At this point, I decided it was time to head out and went back around the junk pile to go to the barn. Where I found…
This was not here, the last time I tried to clean up around the pile. In fact, I don’t remember seeing it just a few minutes before, when I went past here to go around the pile and found the cow standing right on the junk.
It is, I believe, from one of the snowmobiles.
I took it into the barn when I went in and closed up the doors again.
As I come out the front doors of the barn, I look back and see…
Can you believe it? That cow, with company, actually found where I’d kicked the piece of bone!
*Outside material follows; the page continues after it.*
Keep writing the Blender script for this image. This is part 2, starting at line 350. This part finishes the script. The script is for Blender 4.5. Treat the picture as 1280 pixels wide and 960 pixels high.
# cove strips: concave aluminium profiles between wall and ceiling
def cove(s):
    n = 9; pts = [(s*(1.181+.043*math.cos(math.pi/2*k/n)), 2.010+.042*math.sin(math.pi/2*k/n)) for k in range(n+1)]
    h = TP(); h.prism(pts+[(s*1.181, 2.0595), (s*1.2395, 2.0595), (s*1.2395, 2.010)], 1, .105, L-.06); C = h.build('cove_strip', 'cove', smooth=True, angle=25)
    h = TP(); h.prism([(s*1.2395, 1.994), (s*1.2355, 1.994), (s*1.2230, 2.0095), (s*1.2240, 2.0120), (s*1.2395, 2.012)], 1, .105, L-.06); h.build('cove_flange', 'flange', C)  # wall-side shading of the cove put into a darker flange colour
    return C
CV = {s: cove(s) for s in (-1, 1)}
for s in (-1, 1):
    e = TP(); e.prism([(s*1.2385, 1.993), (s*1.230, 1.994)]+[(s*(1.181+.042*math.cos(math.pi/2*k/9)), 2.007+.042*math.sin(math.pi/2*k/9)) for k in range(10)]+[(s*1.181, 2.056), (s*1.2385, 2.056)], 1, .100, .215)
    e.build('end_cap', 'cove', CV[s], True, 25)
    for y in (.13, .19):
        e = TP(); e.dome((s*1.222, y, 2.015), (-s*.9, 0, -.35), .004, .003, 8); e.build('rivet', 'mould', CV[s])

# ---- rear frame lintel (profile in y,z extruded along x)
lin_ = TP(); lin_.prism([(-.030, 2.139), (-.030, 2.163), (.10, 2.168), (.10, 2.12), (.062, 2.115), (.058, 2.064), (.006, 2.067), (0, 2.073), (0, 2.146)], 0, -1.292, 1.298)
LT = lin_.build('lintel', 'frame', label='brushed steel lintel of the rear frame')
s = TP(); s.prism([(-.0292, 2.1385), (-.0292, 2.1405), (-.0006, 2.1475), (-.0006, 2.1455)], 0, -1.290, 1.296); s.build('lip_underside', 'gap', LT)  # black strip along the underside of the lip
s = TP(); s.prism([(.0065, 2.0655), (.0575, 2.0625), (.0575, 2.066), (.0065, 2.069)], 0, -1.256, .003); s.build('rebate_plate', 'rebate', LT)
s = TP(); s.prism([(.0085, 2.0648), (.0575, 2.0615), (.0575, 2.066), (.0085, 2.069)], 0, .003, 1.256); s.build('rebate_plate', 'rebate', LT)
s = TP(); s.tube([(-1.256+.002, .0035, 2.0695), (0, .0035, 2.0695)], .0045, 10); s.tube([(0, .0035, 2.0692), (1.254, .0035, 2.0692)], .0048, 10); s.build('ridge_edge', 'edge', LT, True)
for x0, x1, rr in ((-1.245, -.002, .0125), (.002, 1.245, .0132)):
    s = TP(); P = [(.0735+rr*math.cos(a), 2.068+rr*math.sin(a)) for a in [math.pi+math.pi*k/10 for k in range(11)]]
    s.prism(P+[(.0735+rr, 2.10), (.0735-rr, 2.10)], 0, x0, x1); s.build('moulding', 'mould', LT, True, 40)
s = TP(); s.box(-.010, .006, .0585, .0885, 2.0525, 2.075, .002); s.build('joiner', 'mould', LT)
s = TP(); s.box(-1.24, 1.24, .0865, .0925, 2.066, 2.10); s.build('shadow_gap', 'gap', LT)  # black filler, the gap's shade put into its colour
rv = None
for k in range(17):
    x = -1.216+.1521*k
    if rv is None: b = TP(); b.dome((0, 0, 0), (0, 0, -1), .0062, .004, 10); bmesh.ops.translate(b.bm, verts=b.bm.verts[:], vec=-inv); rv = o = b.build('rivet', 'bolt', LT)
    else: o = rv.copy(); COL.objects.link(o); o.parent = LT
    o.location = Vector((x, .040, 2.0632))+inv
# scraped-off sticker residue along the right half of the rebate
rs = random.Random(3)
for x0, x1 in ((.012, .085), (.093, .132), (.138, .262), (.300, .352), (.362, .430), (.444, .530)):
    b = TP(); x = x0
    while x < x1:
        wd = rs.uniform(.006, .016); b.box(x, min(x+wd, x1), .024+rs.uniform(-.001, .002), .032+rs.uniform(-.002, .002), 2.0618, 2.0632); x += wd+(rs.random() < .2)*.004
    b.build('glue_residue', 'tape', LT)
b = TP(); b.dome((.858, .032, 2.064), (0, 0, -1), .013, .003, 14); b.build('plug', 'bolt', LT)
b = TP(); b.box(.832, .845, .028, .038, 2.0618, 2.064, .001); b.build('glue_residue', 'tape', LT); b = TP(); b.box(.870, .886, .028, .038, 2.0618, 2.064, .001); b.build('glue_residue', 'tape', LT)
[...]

I’m hoping she wasn’t able to get it out, but she seems quite determined!
I know it’s a running joke that goats will eat anything.
While walking around the trees in the west yard (because we can do that now!), I took a rake to the bottom of some of the tree stumps that are all over the place. The taller ones, to prepare them for when we can cut them close to the ground. Other, old and rotting ones, to uncover them and make them more visible, because I keep finding them by tripping over them!
There is a large elm tree in there that I’ve walked past many times, but it wasn’t until I started raking a stump next to it that I really paused to look at its trunk.
Where I realized I was looking at … another trunk?
It looks like a tree inside a tree.
With all the clean up I’ve done, and seeing so many trees growing against each other, I am guessing that this tree had suckers growing out the bottom that no one trimmed away. Over the years, the main trunk simply grew around the smaller tree growing against it, absorbing it into itself.
It looks like there are two more of them on the other side!
I’m sure there is some deep and meaningful metaphor that can be seen from this.
Driving to and from town on the gravel road for the past while, I have been noticing quite a lot of garter snakes trying to cross the road. Avoiding them has become a challenge. Is that a stick on the road? Nope, it moved! swerve
Sadly, I’m also seeing quite a few that have been run over, too.
I had been wondering why the sudden uptick in snakes, until I remembered what time of year it is. They are starting to make their way back to their winter dens, to the north of us. We will likely be seeing increased numbers for a few more weeks.
It was a beautiful morning to drive my daughter to work, then swing by the lake, after.
Usually, I walk past the wave line, but not today.